$\lim_{n\to\infty} f(t/n)=0$ for every $t$ implies $\lim_{t\to0^+}f(t)=0$ (???)

Question

The question was this: Suppose $f$ is continuous on $(0,\infty)$ and for every $t>0$ $$\lim_{n\to\infty}f(t/n)=0.$$Does it follow that $f(t)\to0$ as $t\to0$ from above?

(Evidently it doesn't go without saying: The question is whether the limit exists - of course it equals $0$ if so.)

I couldn't believe I didn't know the answer. Of course if $f$ is not continuous one could concoct a counterexample, but.

I believe the answer is yes. So the remaining questions are vague: Is this obvious to someone for some reason I don't see? Is it something everybody knows? Edit: Maybe it's not trivial; assuming just $f(t/n)\to0$ for almost every $t$ is not enough.

Here's a proof, I think. Suppose not. Then since $f$ is continuous there exist $\epsilon>0$, $t_k\to0$ and $\delta_k>0$ such that $$|f(t)|\ge\epsilon\quad(|t-t_k|<\delta_k).$$

Let $I_k=(t_k-\delta_k,t_k+\delta_k)$ and $$B_k=\bigcup_{n=1}^\infty nI_k,$$where $nS=\{ns:s\in S\}$.

Note that if $0<a<b$ and $t_k<b-a$ then $$[a,b]\cap B_k\ne\emptyset.$$

This allows you to find a nested sequence of intervals $[a_n,b_n]$ such that every element of $[a_n,b_n]$ lies in $B_k$ for at least $n$ values of $k$. So by compactness there exists $t$ such that $t$ lies in infinitely many $B_k$; hence $f(t/k)$ does not tend to $0$.

Chuckle: An example showing that assuming $f(t/n)\to0$ for almost every $t$ is not enough:

Say $t_k\to0$. Choose $\delta_k>0$ so that the $I_k$ are pairwise disjoint and also $$\sum_km((0,A)\cap B_k)<\infty$$for every $A>0$. Let $f$ be a continuous function on $(0,\infty)$ such that $f=0$ everywhere except on $I_k$, where $f$ has a spike of height $1$.

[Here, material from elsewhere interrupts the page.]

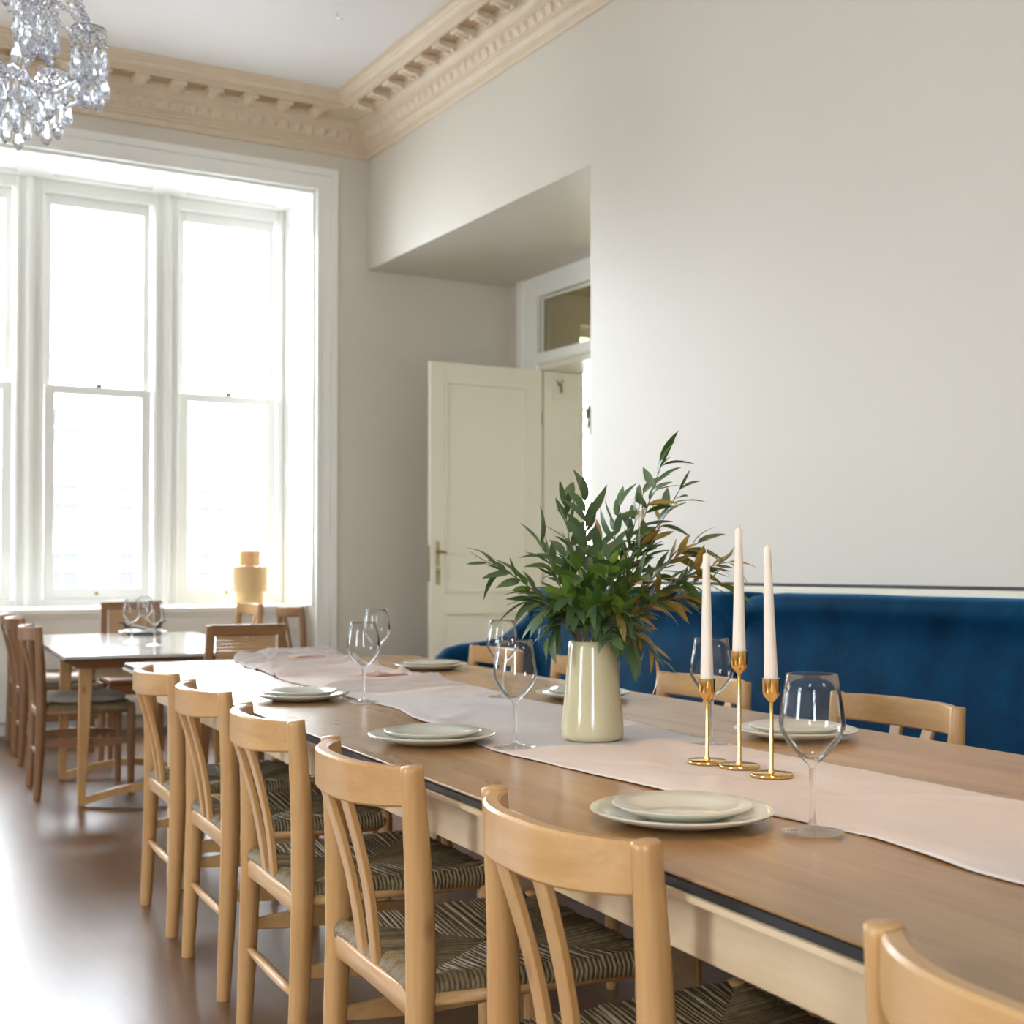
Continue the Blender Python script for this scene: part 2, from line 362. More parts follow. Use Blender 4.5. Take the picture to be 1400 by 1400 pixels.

Almost every $t$ lies in only finitely many $B_k$, and for every such $t$ we have $f(t/n)\to0$.

Answer 1

This is a standard application of Baire Category Theorem. Considering $f(\frac 1 t)$ we can state this as follows: f continuous on $(0,\infty)$ and $f(nt) \to 0$ as $n \to \infty$ for all t implies $f(t) \to 0$ as $t \to \infty$. Write $(0,\infty)$ as union of the sets $\{t:|f(nt)| \leq \epsilon$ for all $n \geq m\}$ where $\epsilon >0$ is fixed. Since $(0,\infty)$ is of second category there exists m and $a<b$ such that $(a,b)$ is contained in $\{t:|f(nt)| \leq \epsilon$ for all $n \geq m\}$. Let $x>bm$ and $x(\frac 1a -\frac 1 b)>1$ The interval $(\frac x b ,\frac xa)$ has length exceeding 1 so it contains an integer k. Since $k>\frac x b >m$ and $\frac x k \in (a,b)$ it follows that $|f(k \frac x k)| \leq \epsilon$. Thus $|f(x)| \leq \epsilon$ for $x>bm$ and $x(\frac 1a -\frac 1 b)>1$.